Despite the creation of the State of Israel, born from the ashes of the Holocaust — but synonymous with oppression and humiliation for Arabs — Jews in France and elsewhere, regardless of their stance on the Israeli-Palestinian issue, must not be held accountable for Tel Aviv’s crimes, nor forcibly excluded from feminist protests! As much as Zionism is open to criticism, especially in its most abhorrent and supremacist forms, now central to the Israeli state apparatus…

While such hostility toward Jews is, of course, not exclusive to the left — traditional antisemitism remains structural on the right — the permeability of progressive and anti-racist circles to this hatred is all the more painful. It feels like a second betrayal, a second abandonment for us, Jews of the left!

Two competing traumatic memories clash: that of colonization and that of the Holocaust.

Take, for example, this “antiracist” friend who, earlier this year on Instagram, literally “spewed” her hatred of Arab Jews at me — even if they happen to be Israeli. These same Jews, who, according to her, should “go back to the countries they left to clean their ancestors’ graves.” Really? When my family’s forced exile from Tunisia, driven precisely by this unbearable spiral of conflations, can only be explained by one thing: anti-Jewish hatred! Especially since Arab Jews, whether living in Israel or elsewhere, know it would be impossible to reasonably return as a minority to countries like Tunisia, Algeria, Egypt, Libya, Iraq, Syria, or Yemen, all plagued by state-sponsored antisemitism.
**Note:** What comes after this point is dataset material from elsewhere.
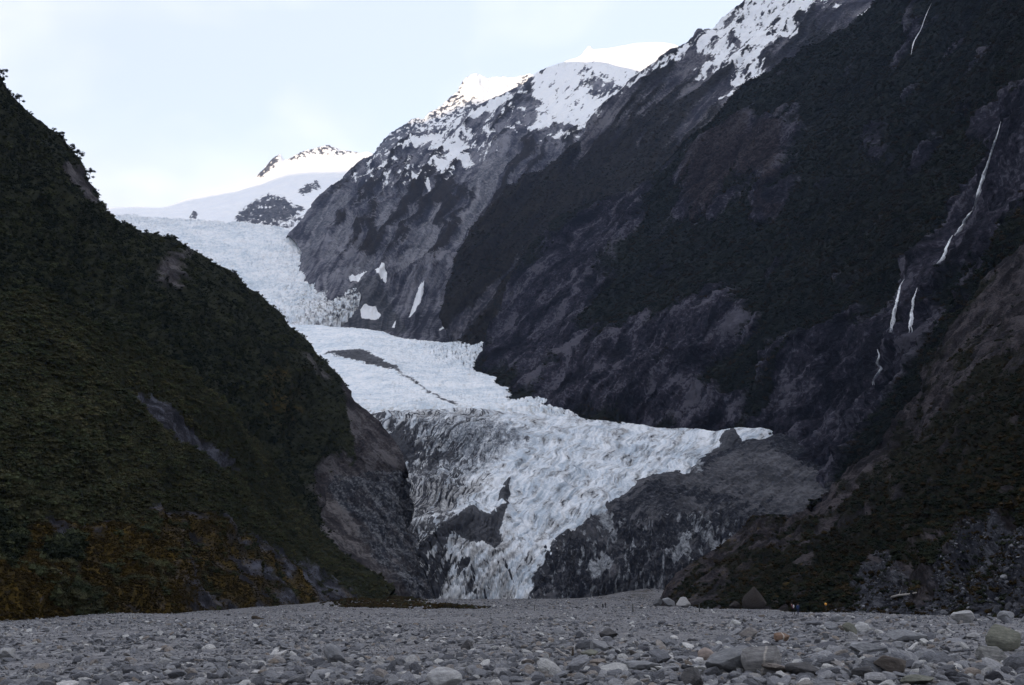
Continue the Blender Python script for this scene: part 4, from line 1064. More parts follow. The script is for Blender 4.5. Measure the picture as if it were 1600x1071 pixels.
def make_lower_ice():
    rows = [
        [(560, 652, 1150), (600, 645, 1180), (640, 641, 1210), (700, 639, 1240), (780, 641, 1260), (840, 645, 1270), (900, 651, 1265), (960, 659, 1240), (1030, 667, 1210), (1090, 672, 1170), (1140, 671, 1130), (1175, 668, 1120), (1215, 676, 1110), (1260, 690, 1090)],
        [(575, 690, 1120), (610, 680, 1130), (650, 676, 1140), (705, 672, 1150), (780, 670, 1165), (840, 672, 1170), (900, 676, 1165), (960, 683, 1150), (1030, 690, 1130), (1085, 695, 1110), (1130, 698, 1090), (1170, 700, 1085), (1215, 710, 1080), (1260, 720, 1060)],
        [(595, 740, 1060), (630, 738, 1065), (665, 735, 1070), (710, 728, 1075), (770, 715, 1080), (835, 708, 1080), (895, 708, 1075), (955, 713, 1065), (1020, 720, 1050), (1070, 726, 1030), (1110, 735, 1020), (1150, 745, 1010), (1200, 755, 1000), (1250, 765, 990)],
        [(585, 764, 905), (620, 757, 915), (660, 752, 925), (705, 750, 940), (765, 745, 965), (830, 740, 985), (885, 742, 985), (940, 748, 975), (995, 756, 960), (1045, 765, 945), (1090, 775, 935), (1140, 785, 925), (1190, 795, 915), (1240, 805, 905)],
        [(585, 800, 840), (620, 798, 850), (660, 795, 860), (705, 793, 868), (760, 792, 878), (815, 792, 885), (865, 795, 885), (910, 802, 880), (960, 815, 870), (1010, 830, 860), (1060, 840, 850), (1110, 850, 840), (1160, 855, 830), (1220, 860, 820)],
        [(610, 850, 790), (640, 842, 792), (670, 828, 790), (700, 812, 785), (735, 810, 788), (785, 822, 805), (830, 835, 815), (870, 842, 830), (920, 850, 870), (970, 860, 900), (1020, 870, 920), (1070, 880, 930), (1130, 885, 930), (1200, 890, 930)],
        [(625, 895, 752), (650, 885, 752), (675, 872, 748), (705, 865, 744), (745, 865, 745), (785, 870, 750), (825, 878, 752), (860, 885, 775), (900, 890, 830), (950, 895, 870), (1010, 900, 880), (1060, 905, 890), (1120, 910, 890), (1190, 915, 890)],
        [(640, 944, 718), (660, 944, 716), (685, 945, 714), (712, 946, 712), (745, 946, 712), (780, 946, 712), (820, 946, 714), (855, 945, 740), (900, 940, 790), (950, 938, 840), (1010, 938, 860), (1060, 938, 870), (1120, 940, 870), (1190, 945, 870)],
    ]
    G = loft(rows, 620, 420, down=(0, -10, -18))
    k = F / 950.0
    px, py = px_of(G); N = normals(G); Q = G * k
    n_a = fbm(Q / 80, 3, 0.4, seed=221); n_b = fbm(Q / 80, 3, 0.4, seed=222)
    a = np.radians(52)
    al = px * np.cos(a) - py * np.sin(a) + 18 * n_a
    ac = px * np.sin(a) + py * np.cos(a) + 18 * n_b
    # pressure waves lie across the flow, blades along it
    waves = fbm(np.stack([al / 110.0, ac / 19.0, Q[..., 1] / 400], -1), 4, 0.55, seed=223, ridged=True)
    blades = fbm(np.stack([al / 60.0, ac / 8.0, Q[..., 1] / 200], -1), 4, 0.6, seed=224, ridged=True)
    f1, f2, cid = worley((px + 10 * n_a) / 13.0, (py + 8 * n_b) / 9.0, 23)
    blk = smooth(f2 - f1, 0, 0.35) * (0.3 + cid)
    lipz = smooth(py - (645 + np.clip(px - 840, 0, 400) * 0.085), 2, 30)
    front = smooth(py, 800, 880)
    flute = fbm(np.stack([(px + 0.45 * py * np.sign(735 - px) + 10 * n_a) / 19.0, py / 110.0, Q[..., 1] / 300], -1), 4, 0.55, seed=225, ridged=True)
    cliff = inside(px, py, [(585, 655), (640, 648), (720, 655), (800, 665), (820, 690), (760, 735), (690, 756), (615, 756)], 16)
    beige = inside(px, py, [(585, 760), (605, 748), (680, 743), (710, 752), (760, 755), (735, 775), (700, 800), (660, 808), (625, 795), (600, 780)], 8)
    folds = fbm(np.stack([al / 170.0, ac / 48.0, Q[..., 1] / 400], -1), 3, 0.5, seed=241, ridged=True)
    patch = smooth(fbm(Q / 55, 3, seed=242), -0.15, 0.25)
    disp = (8 * fbm(Q / 80, 3, seed=226) + (0.35 + 0.65 * lipz) * (11.0 * folds + 2.5 * waves + patch * 1.2 * blades - 7.0) * (1 - 0.55 * front) + 1.2 * blk * front * lipz
            + front * 9.0 * flute + cliff * 10.0 * flute + 0.8 * fbm(Q / 7, 4, 0.6, seed=227, ridged=True) - 5 * beige) / k
    mnd = line_dist(px, py, [(655, 900), (676, 872), (700, 835), (736, 803), (760, 812), (788, 800)])
    disp = disp + (13 * np.exp(-(mnd / 13) ** 2) + 6 * np.exp(-(line_dist(px, py, [(783, 800), (788, 772), (797, 752)]) / 6) ** 2)) / k
    ck, cc = cracks(al / 80.0, ac / 12.0, 0.05, 35)
    ck = ck * patch
    ck2, _ = cracks((px + 14 * n_b) / 14.0, (py + 14 * n_a) / 16.0, 0.07, 37)
    disp = disp - (6.0 * ck * (0.25 + 0.75 * lipz) + 4.0 * ck2 * (front + beige + cliff)) / k
    G = G + N * disp[..., None]
    nz = fbm(np.stack([al / 22.0, ac / 10.0, Q[..., 1] / 60], -1), 5, 0.65, seed=228)
    nzf = fbm(np.stack([(px + .25 * py) / 12, py / 26.0, Q[..., 1] / 60], -1), 4, 0.65, seed=229)
    jx = px + 8 * nz + 5 * n_a; jy = py + 8 * nzf
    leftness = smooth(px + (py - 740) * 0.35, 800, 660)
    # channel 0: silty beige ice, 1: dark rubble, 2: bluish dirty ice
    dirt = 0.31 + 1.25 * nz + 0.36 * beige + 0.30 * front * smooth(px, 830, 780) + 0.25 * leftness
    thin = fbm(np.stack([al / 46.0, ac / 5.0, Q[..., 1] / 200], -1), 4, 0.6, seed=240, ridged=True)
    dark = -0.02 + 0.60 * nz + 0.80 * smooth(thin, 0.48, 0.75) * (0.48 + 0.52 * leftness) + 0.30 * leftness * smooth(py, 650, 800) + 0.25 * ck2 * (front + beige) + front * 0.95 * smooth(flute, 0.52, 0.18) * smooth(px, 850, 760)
    for poly, v, s in (([(783, 800), (776, 790), (780, 776), (788, 770), (786, 760), (797, 752), (799, 756), (794, 770), (797, 778), (790, 790), (791, 800)], 1.2, 2),
                       ([(688, 852), (700, 830), (722, 812), (736, 803), (752, 811), (770, 811), (788, 800), (786, 815), (780, 830), (786, 848), (776, 864), (752, 852), (742, 858), (730, 848), (712, 840), (700, 852), (672, 880), (655, 905), (640, 930), (648, 900), (665, 872)], 1.15, 3),
                       ([(700, 878), (716, 884), (742, 912), (745, 935), (730, 938), (722, 905), (708, 890), (690, 915), (676, 938), (668, 930), (685, 895)], 0.62, 7),
                       ([(560, 790), (600, 785), (640, 800), (660, 820), (640, 860), (620, 930), (560, 900)], 0.62, 14),
                       ([(600, 660), (632, 662), (650, 680), (672, 705), (680, 748), (622, 748), (605, 700)], 0.66, 10),
                       ([(655, 715), (690, 700), (720, 712), (700, 735), (660, 742)], 0.60, 9),
                       ([(826, 938), (832, 905), (845, 880), (870, 860), (900, 842), (920, 860), (900, 940)], 1.0, 4),
                       ([(1105, 712), (1120, 700), (1135, 672), (1146, 668), (1160, 686), (1172, 690), (1260, 680), (1300, 720), (1250, 800), (1100, 760)], 1.1, 4)):
        dark = np.maximum(dark, v * inside(jx, jy, poly, s) + 0.9 * nzf * (inside(jx, jy, poly, 8) > 0.4))
    dark = dark - 0.8 * inside(px, py, [(1148, 671), (1180, 669), (1186, 684), (1165, 688)], 3) - 0.6 * inside(px, py, [(1190, 674), (1216, 673), (1214, 678), (1195, 679)], 2)
    grey = cliff * (0.46 + 1.0 * nzf) + 0.48 * smooth(px, 700, 620) * smooth(py, 770, 830) + 0.5 * inside(px, py, [(690, 655), (760, 650), (830, 670), (760, 735), (700, 740)], 22) * (0.8 + 0.9 * nzf)
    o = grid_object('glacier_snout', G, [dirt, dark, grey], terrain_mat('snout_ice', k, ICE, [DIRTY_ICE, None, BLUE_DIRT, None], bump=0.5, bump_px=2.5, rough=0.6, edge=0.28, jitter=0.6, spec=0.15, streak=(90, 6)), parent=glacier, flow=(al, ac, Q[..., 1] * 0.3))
    # the rubble layer goes over both kinds of dirty ice
    me = o.data
    nt = me.materials[0].node_tree
    b = nt.nodes['Principled BSDF']
    src = b.inputs['Base Color'].links[0].from_socket
    at_ = nt.nodes.new('ShaderNodeAttribute'); at_.attribute_name = 'mask'
    sp = nt.nodes.new('ShaderNodeSeparateColor'); nt.links.new(at_.outputs['Color'], sp.inputs[0])
    tc = nt.nodes.new('ShaderNodeTexCoord')
    ne = noise_node(nt, tc.outputs['Object'], k / 8.0, 7, 0.62)
    fac = maprange(nt, mathn(nt, 'ADD', sp.outputs[1], mathn(nt, 'MULTIPLY', mathn(nt, 'SUBTRACT', ne, 0.5), 0.7)), 0.40, 0.58)
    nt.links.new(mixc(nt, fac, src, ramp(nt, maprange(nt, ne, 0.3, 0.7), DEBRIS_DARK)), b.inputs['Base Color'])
    tag(o, 'lower glacier bulging over the lip down to its fluted dirty snout')


make_lower_ice()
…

Yet, they carefully tend, through various associations, to the Jewish cemeteries in the countries from which they were expelled through pogroms, riots, and deportations… Regardless of what some “progressive” antisemites might think. Like the cemetery in Sousse, Tunisia, where my paternal grandfather is buried.

This latest broken friendship, emblematic of the essentialization and stigmatization I have endured for twenty years, mirrors what many French Jews experience. And this, in a context where anti-Zionism dominates decolonial leftist circles and the Arab world in general, legitimized by the Palestinian cause, but where an unacceptable obsessive demonization of Jews and all of Israel is also evident.

It is as if antisemitism and its age-old prejudices — about Jews’ supposed “wealth,” “domination,” and “malevolence,” now seen as “super-whites” by certain decolonial leftists — were merely collateral damage in this violent and deeply asymmetrical Israeli-Palestinian conflict. A globalized war where two traumatic memories collide: that of colonization and that of the Holocaust.

French and Western right-wing factions, of course, have chosen their side. That of tolerance for, or even support of, Israel’s worst policies against the violated rights of Palestinians. That of exploiting the fight against antisemitism for Islamophobic purposes and to discredit the left. Naturally, this comes at the expense of the fight against discrimination and post-colonial racism, whether anti-Black or anti-Maghrebi.

That is why, for me, October 7 did not mark a rupture but rather a continuity in the identity-based retreats already well underway in our country. The same applies to the condition of Jews in the face of the resurgence of antisemitism since the 2000s. Today, as before, there persists this constant fear of identifying as “Jewish” in public spaces, particularly in the Île-de-France region. It’s something that is hidden, concealed, left unsaid… Avoidance strategies that many Jews, living outside of any religious communalism, have long adopted to preempt hostility.

This is reflected in the experience of my partner at her former job — her family bears the tragedy of Auschwitz — or my 9-year-old daughter, who has been targeted at school since October 7. And no doubt soon, my younger daughter. She is only 5 years old, but she will quickly assimilate this norm that is ours. After all, as a child and teenager, my brother and I already lied, pretending that only our father was Jewish — a way to convince ourselves that we weren’t entirely so.

Fighting for equality and against all forms of racism — that is my leitmotif, my only course of action.

At 42, I am trying to embrace myself more fully, despite the turmoil of this Israeli-Arab conflict that continues to poison our lives. This journey has required a few definitive breaks with so-called “friends” on the left, who were not truly friends, as they were incapable of acknowledging antisemitism.

Fighting for equality and against all forms of racism — that is my leitmotif, my only course of action as a Jewish left-wing Frenchman. Certainly, I could also take a firmer stance on the conflict over there, as some demand of me — even though I have only visited Israel (and Palestine) twice, and for short stays.

Must I justify myself to French antiracists for the Palestinians who have been massacred, just as some once demanded our Muslim compatriots justify themselves after the Charlie Hebdo or Bataclan attacks?

Beyond this injunction to take a stance, my interest had so far been primarily focused on Tunisia, the country my parents left behind in pain. I have visited it many times, in search of my roots. But since the deadly attack on the Djerba synagogue in May 2023 (where my cousin had taken refuge), I decided to distance myself from this country for a while. Time to let the pain subside. Time to hope that the Israeli-Arab conflict will finally end one day. That everyone learns to coexist, to accept one another, with respect, equality, democracy, and secularism, in Israel as well as in neighboring countries, despite the torments of history: the injustice suffered by Palestinians dispossessed of their land, the destruction of part of the civilian population in Gaza, the slow-burning ethnic cleansing in the West Bank, the Holocaust, which culminated in the creation of a Jewish state in the “Promised Land,” the forced exile of my people, the Israelis killed, taken hostage…

With the certainty that, even if this conflict is resolved one day, millennia-old antisemitism will endure. It is so deeply rooted in the collective unconscious, latent or manifest, surfacing with the world’s crises. This is something that the anti-racist and decolonial left – rightly so – struggles to understand, integrate, and acknowledge.

No doubt, as Doudou Diène, a jurist and former United Nations Special Rapporteur, once said, “Whatever the form of racism, it thrives when it is… denied.”